Fitch’s Dinkum RMBS Index tracks the arrears and performance of the mortgages underlying Australian residential mortgage-backed securities (RMBS).

A separate report released today by the Housing Industry Association says cutting back tax deductions for property investors would erode housing affordability, reduce housing supply and bump up rents.

The report, commissioned by the HIA, says reducing negative gearing would diminish the incentive to invest in housing and exacerbate current undersupply, pushing rents almost one per cent higher.

Negative gearing allows investors to fully deduct costs associated with a rental property against their income, reducing their tax liability.

It has long been criticised as a policy that hurts housing affordability and the 2010 Henry Tax Review recommended reducing the level of tax deductions available from negative gearing by 40 per cent.

But the report on Monday says discounting negative gearing would worsen housing supply issues.

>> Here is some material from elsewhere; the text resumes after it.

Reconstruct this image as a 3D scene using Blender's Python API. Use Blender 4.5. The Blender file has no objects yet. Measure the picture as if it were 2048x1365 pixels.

“Under current housing policy settings, discounting residential negative gearing would lower Australian living standards by making the tax system less efficient,” the report says.

“The discount would add to the already high tax burden in the housing market, exacerbating the current undersupply of housing and, therefore, further reducing the efficiency of the housing market.

“Adding to the tax burden on rental properties reduces the incentive to invest in housing, and therefore reduces housing supply.

“This lower supply raises the cost of housing for both renters and owner occupiers.”

Abolishing stamp duty on property transfers, however, would improve housing affordability and living standards, by removing barriers to investing, the report said.

Stamp duty also discourages people from moving house even though it could better suit their needs, preventing the current stock of housing from being used efficiently, it said.

The report said an estimated $7 billion was paid in stamp duty on residential property conveyances in 2011/12, with $1.3 billion offset by negative gearing.
A residential negative gearing discount could only be beneficial if stamp duty was abolished, the report said.

“Rather than introducing a discount to residential negative gearing in isolation, other related recommendations of the Henry Tax Review, in particular replacing stamp duty on conveyances, would need to be implemented first if an economic efficiency improvement is to be achieved,” the report said.